On 7/11/2013 10:10 AM, Don Poitras wrote:
In article <4212144266386912.wa.paulgboulderaim....@listserv.ua.edu> you wrote:
On Wed, 6 Nov 2013 15:02:48 -0800, Frank Swarbrick wrote:
Does anyone actually run X-Windows on z/OS?? Seems to me GUI things such as the 
Explorer tools, the Debug Tool (and other Productivity Tools) GUI, etc., and 
even RDz could be well served by being X-Windows client applications.? But what 
do I know...

I had xterm (and xlogo) working several years ago.  Today, SSH tunneling
isn't working for me.  I can't justify making its repair a priority for our
admins (my judgment; I haven't requested it).
A while back I discovered a directory of the customary Java GUI demo
applets.  I asked here if anyone had got them to work.  The only answer
tendered here was to serve them with HTTPD and let the desktop
browser client do the rendering.  Not the answer to the question I meant
to ask.
I have some vague recollection that SAS had a GUI remote debugger in
connection with their cross compiler.  And it would seem to be a natural
for the Colesoft tools.
-- gil
We have a GUI debugger, but it runs on Windows (not X11) and was never
sold commercially. Some versions of SAS require X11 for some install
programs. I know some people that actually like to use nedit on zos.
I guess our box is big enough that it works well enough to be an
alternative to things like vi or ISPF. I just tried it out using the
X11 server running on OSX from home and it seems just as peppy as using
any native OSX editor editing a local file.

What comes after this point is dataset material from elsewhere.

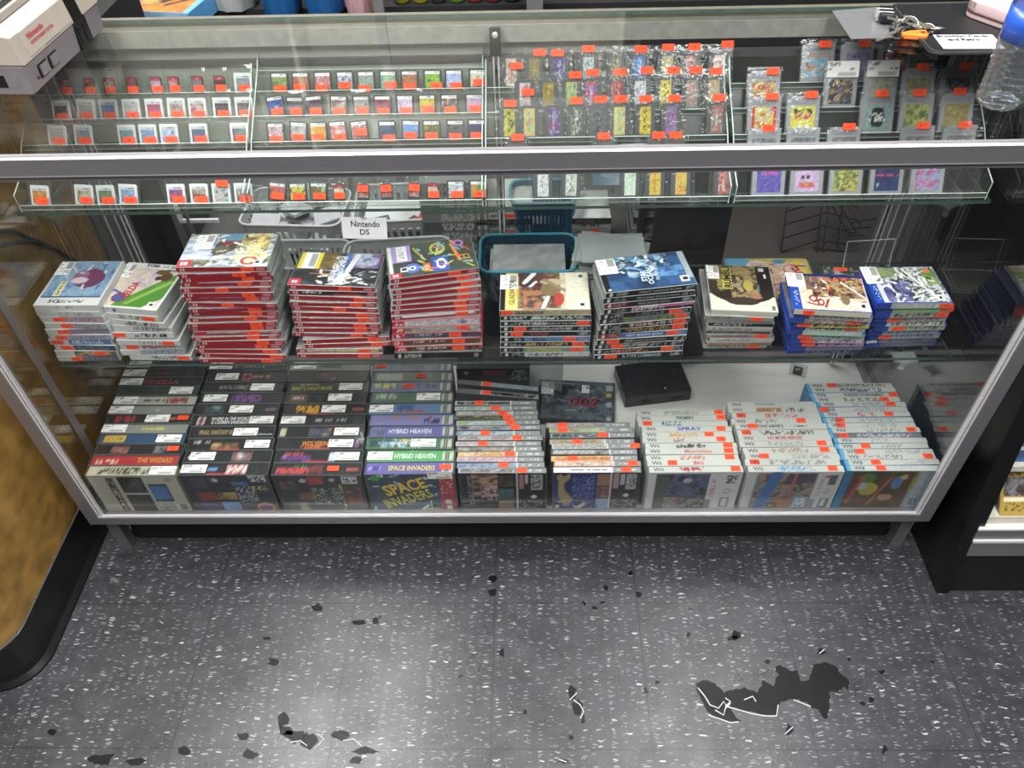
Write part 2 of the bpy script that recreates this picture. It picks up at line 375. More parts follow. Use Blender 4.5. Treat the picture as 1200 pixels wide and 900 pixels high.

That's interesting! I remember in the early 2000's Slickedit had an X-11 mainframe port. It was withdrawn from marketing pretty quickly due to poor performance. It was much cheaper (and easier) to just use FTP or mount a network file system. IIRC, one of the big bottlenecks was the context assist tagging engine chomping huge amounts of CPU for auto-completion.

RDz et all use z/OS servers which just serve files which get mapped to directories on the PC. I think this is the way to go. Networks are fast and PC's are cheap.

I've always wondered why I can compile a C++ program on my PC in seconds and it takes minutes on an idle z114?